Another example is companies that can really benefit from technology. So, take the organizations that have huge call centres. It’s my belief that 90 percent of those call centre agents are going to be gone. They are going to be replaced by Siri or Alexa. It is not a great story from a human perspective. However, from a company’s perspective, it is a huge opportunity there. Zero wait time queue, you are talking to an AI machine that starts to rival humans. And, that’s already started to happen now. It is starting to happen globally so “Hey, who are the companies who are going to see this terrific shift?” There is another whole story at what it means for us as a society with a job perspective that’s frightening. But, this exists and it is just the reality.

UK: When did you start investing your money in the stock market? How long have you been investing for?

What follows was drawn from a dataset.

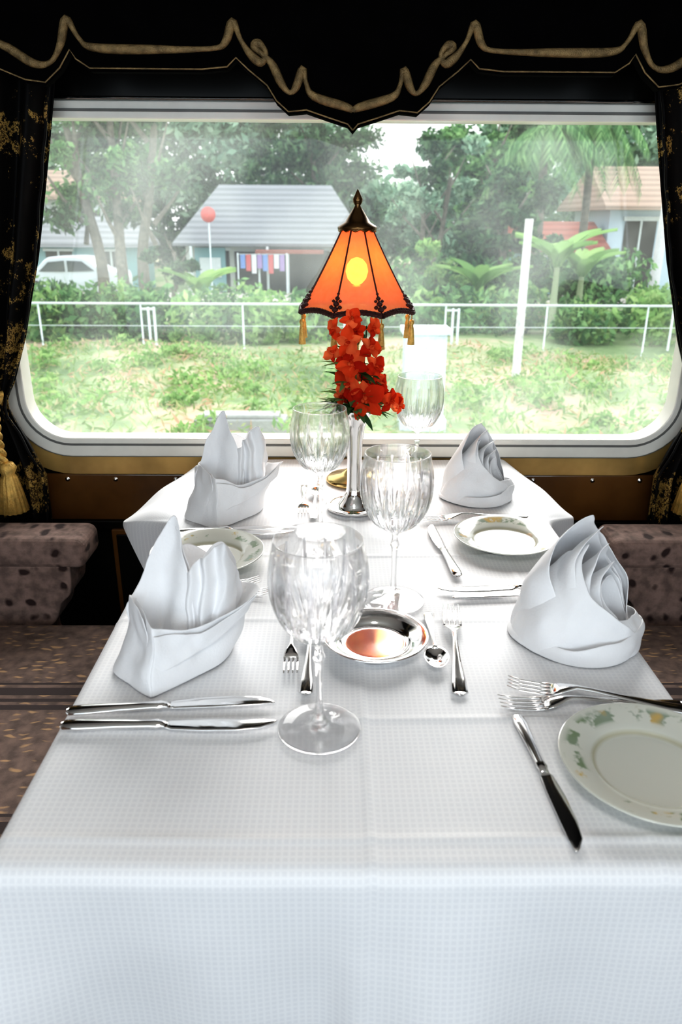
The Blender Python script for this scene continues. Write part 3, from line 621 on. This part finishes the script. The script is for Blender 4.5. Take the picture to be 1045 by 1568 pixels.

GS: I started pretty much as soon as I started work. And, set aside probably 10 percent or something like that to start. Then, as I got incremental raises and made more over the years, always making a point of not even looking at it, not spending more, instead increasing that savings rate and getting that money working for me. And, very consistent investing over an embarrassing number of years but then you get to a point of financial independence where your money is working for you. Those dividends keep re-investing and when the stock market goes down, fantastic because now you are re-investing at a lower cost base. If the stock market goes back up, fantastic, because the wealth has grown.

UK: Lastly, what are bad recommendations you hear about money or personal finance in Canada? What advice should Canadians ignore? 

GS: I think there is a lot of emphasis on budgeting. It is really good to understand your spending but I think it’s very important to track net worth. And, track that over time because that’s really the end game. If you had a single number that you want to look back in your finance and say how am I doing, it’s about net worth.

The other one isn’t so much financial advice but I think people have to appreciate this powerful, powerful marketing forces out there to relieve people of the money that they have. Way back, there was the diamond industry, how do you sell diamonds? They created this notion that as a groom, you should spend two months’ salary on a diamond. Where did that come from? Does that mean you have got more love for your spouse if you spend two months or three months salary? Is marriage going to last longer if you spend four months salary on a diamond? Where did this stuff come from? And, the same thing about upgrading a house as well. People need to have quartz countertops, this and that. Every aspect of home improvement now the magazines, etc. everything is sort of pulling you to spend, spend and spend. And, the same thing happens with McDonalds upsizing your fries and drinks. Likewise, the merchandise, the clothing stores. Young people are pretty vulnerable to that and you set up these norms that you got to have this level of personal electronics or you have got to have this kind of designer shirt or whatever it is. People get swept along in this wave and it’s not doing them any favours to getting to financial independence. And, if something happens in the world where they are automated out of their jobs or their company gets bought out and they have nothing saved. They have no cash cushion and they are going to start piling up debt on their credit cards at18 percent or more and the downward slide begins.

UK: Great. Thank you so much for your time, Gord.

GS: My pleasure.

This interview has been edited and condensed.